> Mag > Cinéma > Linda veut du Poulet !
À la lecture de ce titre, et au vu de la durée singulièrement courte du métrage (73 mins), je présumais d’une gamine capricieuse, prête à tout pour avoir son poulet. Mais ce n’est pourtant pas l’impression que me laissaient les traits délicats de son visage aperçu affiché dans le hall de Bonlieu...
Celui-ci m’inspirait plutôt un personnage optimiste et bienveillant, sans que cela n’enlève quoi que ce soit de sa détermination bien apparente.
Quand j’ai réalisé qui en était l’auteur, je me suis emballé...
Il faut dire que la découverte de La jeune fille sans mains à Annecy en 2016 avait été une véritable claque.
À son propos, j’avais alors écrit : « Sans rien savoir de sa réalisation, j’ai été frappé par la cohérence graphique du film du début à la fin. Par expérience, réussir une peinture chinoise est déjà une prouesse. [...]
Tout l’art de la peinture chinoise réside dans la capacité à suggérer l’objet plus qu’à en dessiner chaque contour. L’animation n’est pas l’art du dessin animé, mais celui du mouvement dessiné (d’après Norman McLaren)
Sébastien Laudenbach a marié les deux pour inventer l’art du mouvement suggéré, une prouesse authentique qui rend son film unique et incontournable. »
Là dessus, Sébastien et sa compagne et co-réalisatrice Chiara Malta ne pouvaient pas décevoir. Le style graphique est en tout point comparable à celui de La jeune fille sans mains, même si une esquisse de paysage urbain dégage moins de poésie qu’une masure moyenâgeuse au creux de la foret. On ne saurait leur reprocher de changer d’époque et de sujet.
Quand au scénario, on est rapidement mis en situation : l’histoire s’inscrit sur un fond de crise socio-économique à peine esquissée, et la maturité des brèves réparties entre Linda et sa mère laissent d’emblée percevoir l’humanité des personnages et le réalisme de la mise en scène.
Du moins dans un premier temps...
Très vite, l’histoire s’emballe et devient rocambolesque.
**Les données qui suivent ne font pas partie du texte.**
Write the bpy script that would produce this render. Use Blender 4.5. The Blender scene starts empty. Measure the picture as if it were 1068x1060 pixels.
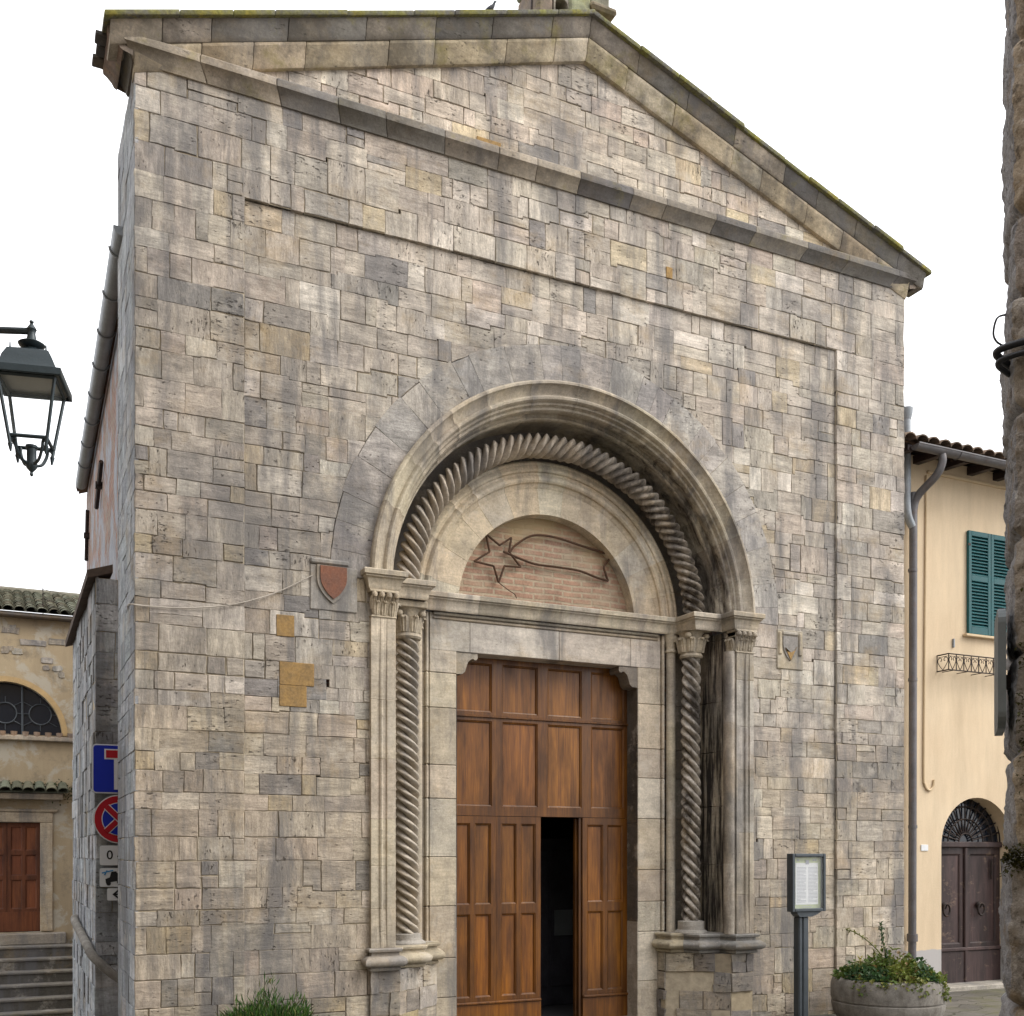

Les péripéties s’enchaînent, de plus en plus invraisemblables, pour le plus grand plaisir de la salle qui rit comme un enfant. Le film s’achève ainsi sur une scène de communion sociale ou tous les habitants du quartier se retrouvent réconciliés et rassasiés autour du poulet cuisiné, Linda au milieu, aux anges.
Bref, une histoire drôle, pleine de bons sentiments, éloge du partage et du vivre ensemble, sans prise de tête.
L’an dernier, le Festival avait choisi de primer Le Petit Nicolas, adaptation de la BD éponyme.Outre l’hommage incontournable à ses illustres créateurs, Sempé et Goscinny, le parti avait été pris de couronner un film tout public qui respire le bon vieux temps et la joie de vivre.
S’inscrivant dans la même veine, Linda veut du poulet ! plaira à tous, aux petits comme aux grands, et c’est sans trop de surprise que le Festival d’Annecy lui ait décerné son Cristal du Long Métrage 2023.